Por eso no resulta pura coincidencia las sillas vacías añorando comensales en algunos establecimientos oficiales, y ver cómo los moradores pasan por delante y apenas reparan en ello, eligiendo como sitio para comer en familia o tomarse un café aquel a cargo de un emprendedor, trinitario o no, acaso por la atención en el servicio, la calidad y novedad en las ofertas. Para tomar cerveza o ron y caer en la embriaguez, sin embargo, siempre sobrarán espacios. En tal sentido, por mucho que se empeñen en negarlo, el sector cuentapropista ha tenido luz larga.

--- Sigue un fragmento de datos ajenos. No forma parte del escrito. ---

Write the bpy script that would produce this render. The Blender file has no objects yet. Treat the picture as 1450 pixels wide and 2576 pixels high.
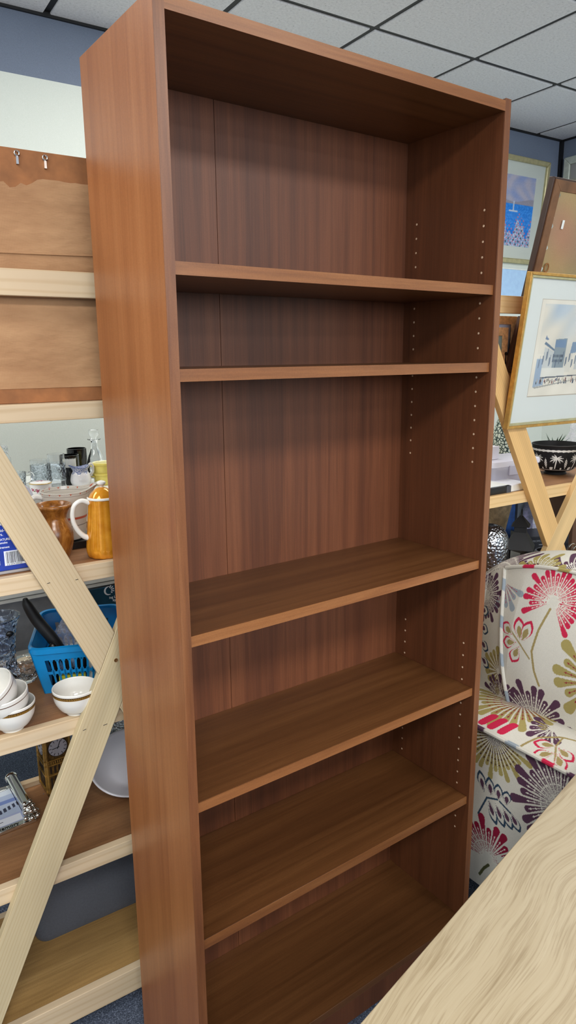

Dicen los profetas populares —dueños de verdades irrefutables en su mayoría— que llegará el momento en que no quede un solo local inmune al cuentapropismo. Puede ser. Transitar por la calle Desengaño, Rosario o Cristo provoca la sensación de recorrer un bazar sobredimensionado. Quizás la organización de ese ajiaco sea un aspecto que merezca revisarse: delimitar la confluencia de un arte de excelencia con otro más enfocado en propósitos comerciales que en la autenticidad o calidad plástica, velar por la reproducción desmedida de suvenires en diversos puntos de venta —carros nacidos a partir del reciclaje de latas, collares de semillas, tallas de mulatas con figuras despampanantes…—, defender las labores de aguja signadas por la exquisitez, no otras que apenas merecen llamarse randa.
Aun cuando ha visto deprimirse la vida cultural que otrora la convirtió en un sitio de referencia, recientemente un puñado de artistas —también emprendedores locales— intentan recuperar los años de silencio y volverla a entronizar como la tierra fértil para las artes; despertar paulatino a mano de pinceles, lienzos, esculturas, fotografías… que apuestan por lo genuino.
Pese a las miradas de recelo y pensamientos ortodoxos que todavía invaden a los moradores si de iniciativa no estatal se trata, pese a que deben saldarse no pocas deudas en cuanto a la conservación del legado espiritual de la ciudad y desterrar costumbres ajenas a la identidad del terruño, pese a que de vez en cuando se echen en falta sabores tradicionales o los pregones hilarantes, Trinidad intenta enfrentar la avalancha que un día la sorprendió.
Aunque lleva sobre sus hombros una existencia de más de medio milenio, la ciudad nacida a la falda de una loma demuestra que el patrimonio, utilizado con inteligencia, puede ser rentable, capaz de construir un discurso auténtico y seducir a turistas y cubanos. Con la parsimonia de una dama envejecida, la ciudad confía en sus hijos, con la esperanza de que encuentren siempre el equilibrio entre el bolsillo y la salvaguarda.